Determine whether $(x_n)$ converges if $x_1= a , x_{n+1} = x_n+\frac{1}{x_n}$ for $n \in \mathbb{N}$

Question

Let $x_1= a(>0) , x_{n+1} = x_n+\frac{1}{x_n}$ for $n \in \mathbb{N}$. Determine whether $(x_n)$ converges or diverges.

We have $x_1= a > 0, x_2= a+\dfrac{1}{a}, (\dfrac{1}{a} >0)$ which implies that $x_2 > x_1$

Then assume for induction: $x_k < x_{k+1} < a+1 $ (since $\dfrac{1}{x_k} < 1$)

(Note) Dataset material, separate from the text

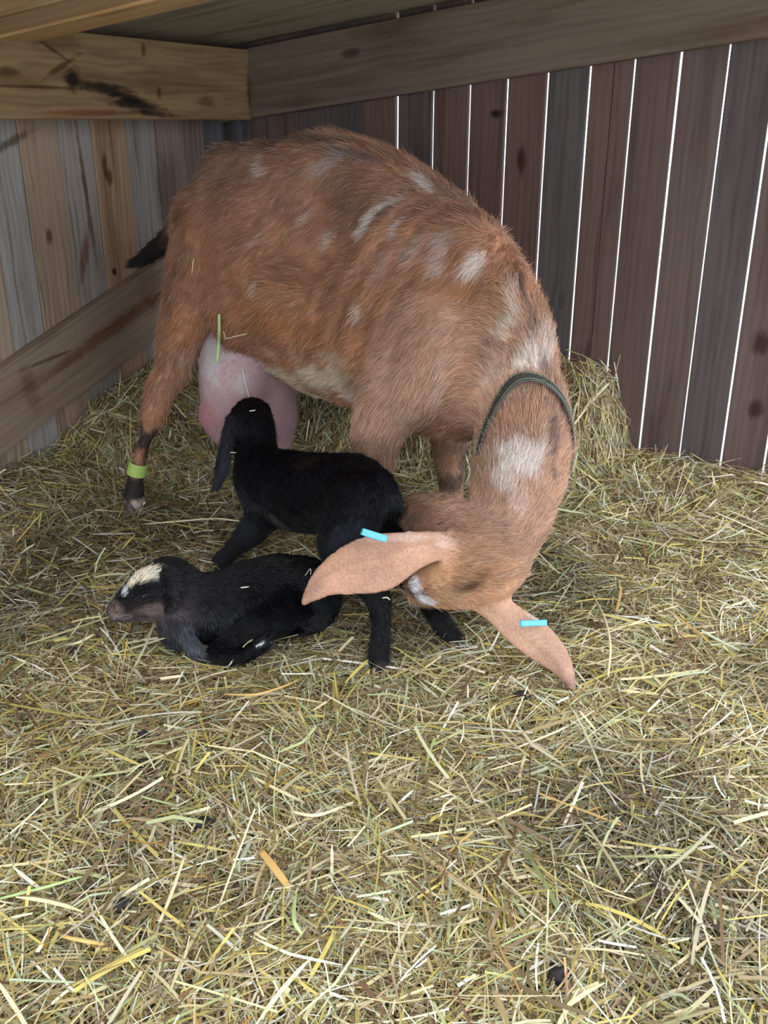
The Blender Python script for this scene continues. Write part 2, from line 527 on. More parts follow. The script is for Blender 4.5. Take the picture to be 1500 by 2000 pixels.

$$x_k + \frac{1}{x_k} < x_{k+1}+ \frac{1}{x_{k+1}} < a + 1$$

$$\implies x_{k+1} < x_{k+2} < a + 1$$

This shows that that $x_k < x_{k+1} \Rightarrow x_{k+1} < x_{k+2}$. Therefore $x_n < x_{n+1}$ for all $n \in \mathbb N$.

It follows by the monotone convergence theorem that $x_n$ is increasing and bounded.

Answer 1

hint: $x_n^2 \geq x_{n-1}^2 + 2 \Rightarrow x_n^2 \geq 2(n-1) \Rightarrow x_n \geq \sqrt{2(n-1)}$

Answer 2

$(x_n)$ is monotonically increasing is clear. Let's prove that it is unbounded. \begin{equation} x_{n+1}=x_n+\frac{1}{x_n}\\ x_{n+1}^2=\left(x_n+\frac{1}{x_n} \right) ^2\\ x_{n+1}^2=x_n^2+\frac{1}{x_n^2}+2\\ \geq x_n^2+2 \end{equation} $\therefore x_n^2 \geq ...\geq a^2+2(n-1) \Rightarrow x_n\geq \sqrt{a^2+2(n-1)}$. It can be clearly seen that the right hand side of the equation is unbounded and hence the left hand side.